Start MATERIAL FOR THIS TASK

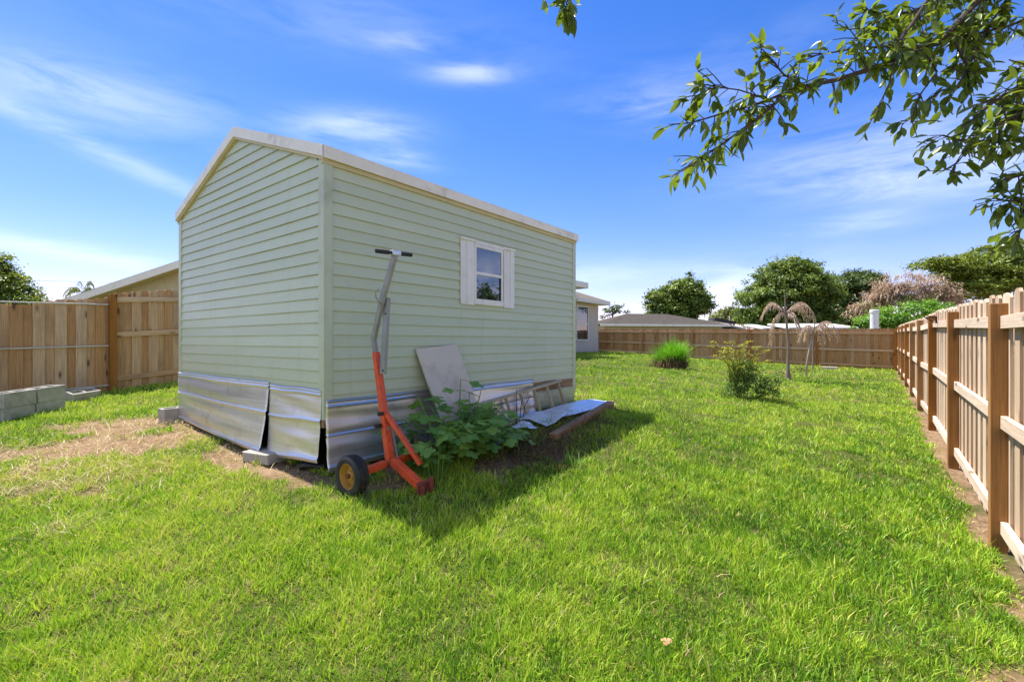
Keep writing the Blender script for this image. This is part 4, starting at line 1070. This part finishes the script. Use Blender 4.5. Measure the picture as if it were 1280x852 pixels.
# shrub with yellow feathery top
sb_ = at(935, 499); shr = thing('garden_shrub', sb_, 'dark green shrub with a feathery yellow green top on the lawn', 'shrub')
k = sb_.y / F
P, Nn, T = crown_points([((sb_.x + 8 * k, sb_.y + .2, sb_.z + .28), (.42, .36, .28)), ((sb_.x + 2 * k, sb_.y + .2, sb_.z + .50), (.28, .28, .28)), ((sb_.x + 30 * k, sb_.y + .15, sb_.z + .22), (.28, .26, .2)), ((sb_.x - 16 * k, sb_.y + .1, sb_.z + .14), (.24, .24, .14))], 170, 24, .10, .8, .35, -.8)
leaf_cloud('foliage', M['shrub'], P, Nn, .038 * rng.uniform(.7, 1.5, len(P)), T, shr)
m = MB(); ms = MB(); rnd = random.Random(14); zc = sb_ + Vector((-8 * k, .2, 0))
for j in range(38):
    a = rnd.uniform(0, 6.28); b = zc + Vector((rnd.uniform(-.12, .2), rnd.uniform(-.1, .1), .3)); o = Vector((math.cos(a), math.sin(a), 0)); h = rnd.uniform(.30, .84); sp = rnd.uniform(.12, .66)
    pts = [b, b + o * sp * .35 + UP * h * .6, b + o * sp * .75 + UP * h * .95, b + o * sp + UP * h * .98]
    ms.tube(pts, [.007, .005, .004, .002], 5)
    for q in range(26):
        f = .45 + .55 * q / 26; i = min(2, int(f * 3)); p = pts[i].lerp(pts[i + 1], f * 3 - i); a2 = rnd.uniform(0, 6.28)
        d = (o * .6 + Vector((math.cos(a2), math.sin(a2), rnd.uniform(-.3, .35)))).normalized() * rnd.uniform(.05, .13)
        m.ribbon([p, p + d * .5 + UP * .006, p + d], [.012, .020, .004], d.cross(UP).normalized(), rnd.random())
m.build('feathery_top', M['fern'], shr); ms.build('stem', M['fern'], shr)

# ------------------------------------------------------------------ overhanging branch, tree stands beyond the right fence beside the camera
oak = thing('overhanging_tree', (4.2, .9, 0), 'leafy tree branches hanging into the top right of the view', 'tree')
br = MB(); LP, LT = [], []; rnd = random.Random(42)
lv = MB()
def leaf(p, d, up, L, w, tone):
    d = d.normalized(); s_ = d.cross(up)
    if s_.length < .05: s_ = d.orthogonal()
    s_.normalize(); up = s_.cross(d); c = rnd.uniform(-.15, .45)
    P_ = [(0, 0), (.18, .62), (.42, 1), (.70, .82), (.90, .38), (1, 0)]
    vs = []
    for f, ww in P_:
        mid = p + d * L * f - up * c * L * f * f; vs += [mid + s_ * w * ww / 2 + up * w * .18 * ww, mid, mid - s_ * w * ww / 2 + up * w * .18 * ww]
    fs = []
    for i in range(5): fs += [(3 * i, 3 * i + 3, 3 * i + 4, 3 * i + 1), (3 * i + 1, 3 * i + 4, 3 * i + 5, 3 * i + 2)]
    lv.add(vs, fs, tone)
def branch(pts, Y0, Y1, r0, r1, dens=1., tw=1., lsize=1.):
    """pts: pixels in the photo; Y from Y0 (first) to Y1 (last); leaves along it"""
    n = len(pts); P_ = [ray(px, py, Y0 + (Y1 - Y0) * i / max(1, n - 1) + (.02 * math.sin(i * 2.1))) for i, (px, py) in enumerate(pts)]
    br.tube(P_, [r0 + (r1 - r0) * i / max(1, n - 1) for i in range(n)], 7, cap=True)
    for i in range(n - 1):
        seg = P_[i + 1] - P_[i]; L = seg.length; k = max(1, int(L / .0135 * dens + rnd.random()))
        for q in range(k):
            p = P_[i].lerp(P_[i + 1], rnd.random()); a = rnd.uniform(0, 6.28)
            d = (seg.normalized() * .7 + Vector((rnd.gauss(0, .6), rnd.gauss(0, .6), rnd.gauss(-.25, .55)))).normalized(); tl = rnd.uniform(.02, .10) * tw
            e = p + d * tl; br.tube([p, p.lerp(e, .5) + Vector((0, 0, .004)), e], [.0022, .0018, .0012], 4, cap=False)
            for j in range(rnd.randint(2, 4)):
                f = 1 if j == 0 else rnd.uniform(.3, 1); dd = (d * .8 + Vector((rnd.gauss(0, .55), rnd.gauss(0, .55), rnd.gauss(-.3, .5)))).normalized()
                Ln = rnd.uniform(.034, .070) * lsize
                leaf(p.lerp(e, f), dd, Vector((rnd.gauss(0, .6), rnd.gauss(-.3, .6), 1)), Ln, Ln * rnd.uniform(.33, .44), min(1, max(0, rnd.gauss(.42, .27))))
z8 = lambda L: [(800 + x * .375, y * .375) for x, y in L]
branch(z8([(1250, -160), (1130, 0), (1020, 120), (950, 155), (860, 200), (740, 240), (660, 265)]), 2.0, 1.75, .013, .008, .9)
branch(z8([(660, 265), (500, 300), (400, 390), (330, 440), (215, 520), (140, 570)]), 1.75, 1.65, .008, .002, .85)
branch(z8([(950, 155), (830, 155), (700, 165), (560, 190)]), 1.82, 1.75, .006, .002, .8)
branch(z8([(520, 298), (380, 350), (270, 380), (170, 410), (95, 415)]), 1.75, 1.7, .005, .0015, .45)
branch(z8([(560, 290), (480, 250), (430, 190), (400, 175)]), 1.74, 1.7, .004, .0015, 1.1)
branch(z8([(420, 330), (330, 300), (250, 290), (190, 320)]), 1.72, 1.7, .003, .0015, 1.)
branch(z8([(1000, -120), (960, 0), (900, 90), (870, 130), (830, 160)]), 1.9, 1.8, .008, .003, .8)
branch(z8([(1100, -60), (1000, 20), (900, 40), (790, 60), (740, 30)]), 2.1, 1.9, .007, .002, 1.5)
branch(z8([(1200, -60), (1120, 60), (1060, 130), (960, 160), (880, 190)]), 2.1, 1.9, .007, .002, 1.2)
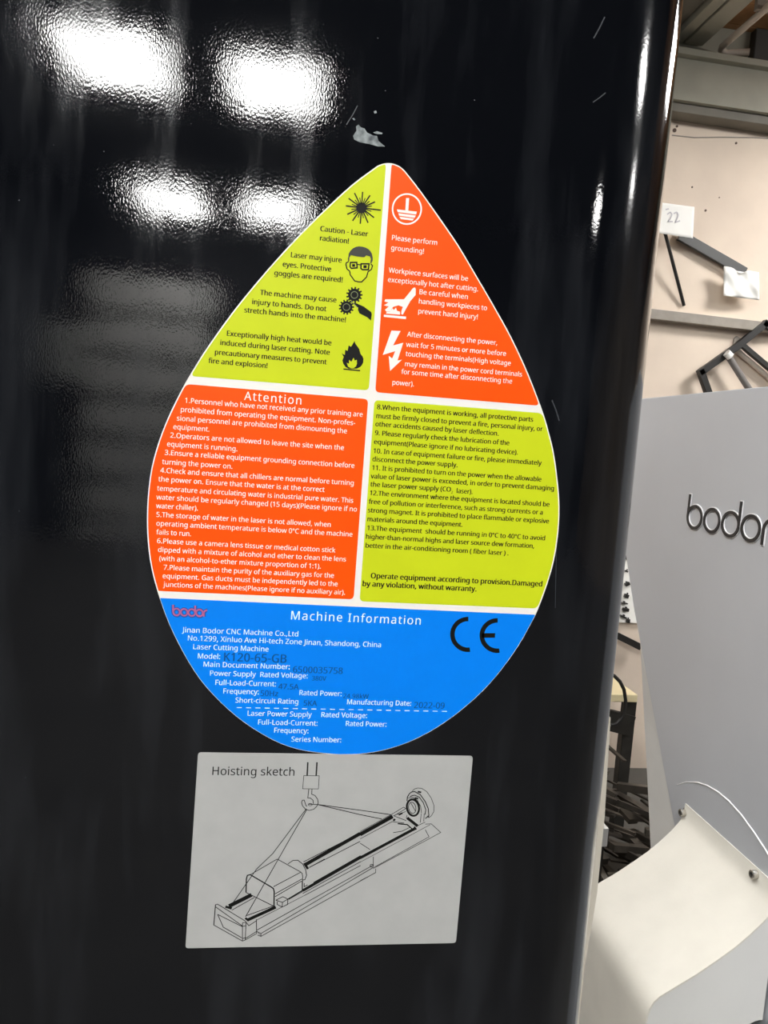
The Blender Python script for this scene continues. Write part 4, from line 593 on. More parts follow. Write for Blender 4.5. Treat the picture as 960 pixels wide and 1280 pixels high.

End MATERIAL FOR THIS TASK

WORK INSTRUCTIONS -
Reproduce every line precisely as given, omitting all pictures.

WRITTEN RESPONSE -
Keep writing the Blender script for this image. This is part 4, starting at line 1070. This part finishes the script. Use Blender 4.5. Measure the picture as if it were 1280x852 pixels.
# shrub with yellow feathery top
sb_ = at(935, 499); shr = thing('garden_shrub', sb_, 'dark green shrub with a feathery yellow green top on the lawn', 'shrub')
k = sb_.y / F
P, Nn, T = crown_points([((sb_.x + 8 * k, sb_.y + .2, sb_.z + .28), (.42, .36, .28)), ((sb_.x + 2 * k, sb_.y + .2, sb_.z + .50), (.28, .28, .28)), ((sb_.x + 30 * k, sb_.y + .15, sb_.z + .22), (.28, .26, .2)), ((sb_.x - 16 * k, sb_.y + .1, sb_.z + .14), (.24, .24, .14))], 170, 24, .10, .8, .35, -.8)
leaf_cloud('foliage', M['shrub'], P, Nn, .038 * rng.uniform(.7, 1.5, len(P)), T, shr)
m = MB(); ms = MB(); rnd = random.Random(14); zc = sb_ + Vector((-8 * k, .2, 0))
for j in range(38):
    a = rnd.uniform(0, 6.28); b = zc + Vector((rnd.uniform(-.12, .2), rnd.uniform(-.1, .1), .3)); o = Vector((math.cos(a), math.sin(a), 0)); h = rnd.uniform(.30, .84); sp = rnd.uniform(.12, .66)
    pts = [b, b + o * sp * .35 + UP * h * .6, b + o * sp * .75 + UP * h * .95, b + o * sp + UP * h * .98]
    ms.tube(pts, [.007, .005, .004, .002], 5)
    for q in range(26):
        f = .45 + .55 * q / 26; i = min(2, int(f * 3)); p = pts[i].lerp(pts[i + 1], f * 3 - i); a2 = rnd.uniform(0, 6.28)
        d = (o * .6 + Vector((math.cos(a2), math.sin(a2), rnd.uniform(-.3, .35)))).normalized() * rnd.uniform(.05, .13)
        m.ribbon([p, p + d * .5 + UP * .006, p + d], [.012, .020, .004], d.cross(UP).normalized(), rnd.random())
m.build('feathery_top', M['fern'], shr); ms.build('stem', M['fern'], shr)

# ------------------------------------------------------------------ overhanging branch, tree stands beyond the right fence beside the camera
oak = thing('overhanging_tree', (4.2, .9, 0), 'leafy tree branches hanging into the top right of the view', 'tree')
br = MB(); LP, LT = [], []; rnd = random.Random(42)
lv = MB()
def leaf(p, d, up, L, w, tone):
    d = d.normalized(); s_ = d.cross(up)
    if s_.length < .05: s_ = d.orthogonal()
    s_.normalize(); up = s_.cross(d); c = rnd.uniform(-.15, .45)
    P_ = [(0, 0), (.18, .62), (.42, 1), (.70, .82), (.90, .38), (1, 0)]
    vs = []
    for f, ww in P_:
        mid = p + d * L * f - up * c * L * f * f; vs += [mid + s_ * w * ww / 2 + up * w * .18 * ww, mid, mid - s_ * w * ww / 2 + up * w * .18 * ww]
    fs = []
    for i in range(5): fs += [(3 * i, 3 * i + 3, 3 * i + 4, 3 * i + 1), (3 * i + 1, 3 * i + 4, 3 * i + 5, 3 * i + 2)]
    lv.add(vs, fs, tone)
def branch(pts, Y0, Y1, r0, r1, dens=1., tw=1., lsize=1.):
    """pts: pixels in the photo; Y from Y0 (first) to Y1 (last); leaves along it"""
    n = len(pts); P_ = [ray(px, py, Y0 + (Y1 - Y0) * i / max(1, n - 1) + (.02 * math.sin(i * 2.1))) for i, (px, py) in enumerate(pts)]
    br.tube(P_, [r0 + (r1 - r0) * i / max(1, n - 1) for i in range(n)], 7, cap=True)
    for i in range(n - 1):
        seg = P_[i + 1] - P_[i]; L = seg.length; k = max(1, int(L / .0135 * dens + rnd.random()))
        for q in range(k):
            p = P_[i].lerp(P_[i + 1], rnd.random()); a = rnd.uniform(0, 6.28)
            d = (seg.normalized() * .7 + Vector((rnd.gauss(0, .6), rnd.gauss(0, .6), rnd.gauss(-.25, .55)))).normalized(); tl = rnd.uniform(.02, .10) * tw
            e = p + d * tl; br.tube([p, p.lerp(e, .5) + Vector((0, 0, .004)), e], [.0022, .0018, .0012], 4, cap=False)
            for j in range(rnd.randint(2, 4)):
                f = 1 if j == 0 else rnd.uniform(.3, 1); dd = (d * .8 + Vector((rnd.gauss(0, .55), rnd.gauss(0, .55), rnd.gauss(-.3, .5)))).normalized()
                Ln = rnd.uniform(.034, .070) * lsize
                leaf(p.lerp(e, f), dd, Vector((rnd.gauss(0, .6), rnd.gauss(-.3, .6), 1)), Ln, Ln * rnd.uniform(.33, .44), min(1, max(0, rnd.gauss(.42, .27))))
z8 = lambda L: [(800 + x * .375, y * .375) for x, y in L]
branch(z8([(1250, -160), (1130, 0), (1020, 120), (950, 155), (860, 200), (740, 240), (660, 265)]), 2.0, 1.75, .013, .008, .9)
branch(z8([(660, 265), (500, 300), (400, 390), (330, 440), (215, 520), (140, 570)]), 1.75, 1.65, .008, .002, .85)
branch(z8([(950, 155), (830, 155), (700, 165), (560, 190)]), 1.82, 1.75, .006, .002, .8)
branch(z8([(520, 298), (380, 350), (270, 380), (170, 410), (95, 415)]), 1.75, 1.7, .005, .0015, .45)
branch(z8([(560, 290), (480, 250), (430, 190), (400, 175)]), 1.74, 1.7, .004, .0015, 1.1)
branch(z8([(420, 330), (330, 300), (250, 290), (190, 320)]), 1.72, 1.7, .003, .0015, 1.)
branch(z8([(1000, -120), (960, 0), (900, 90), (870, 130), (830, 160)]), 1.9, 1.8, .008, .003, .8)
branch(z8([(1100, -60), (1000, 20), (900, 40), (790, 60), (740, 30)]), 2.1, 1.9, .007, .002, 1.5)
branch(z8([(1200, -60), (1120, 60), (1060, 130), (960, 160), (880, 190)]), 2.1, 1.9, .007, .002, 1.2)
The Blender Python script for this scene continues. Write part 4, from line 593 on. More parts follow. Write for Blender 4.5. Treat the picture as 960 pixels wide and 1280 pixels high.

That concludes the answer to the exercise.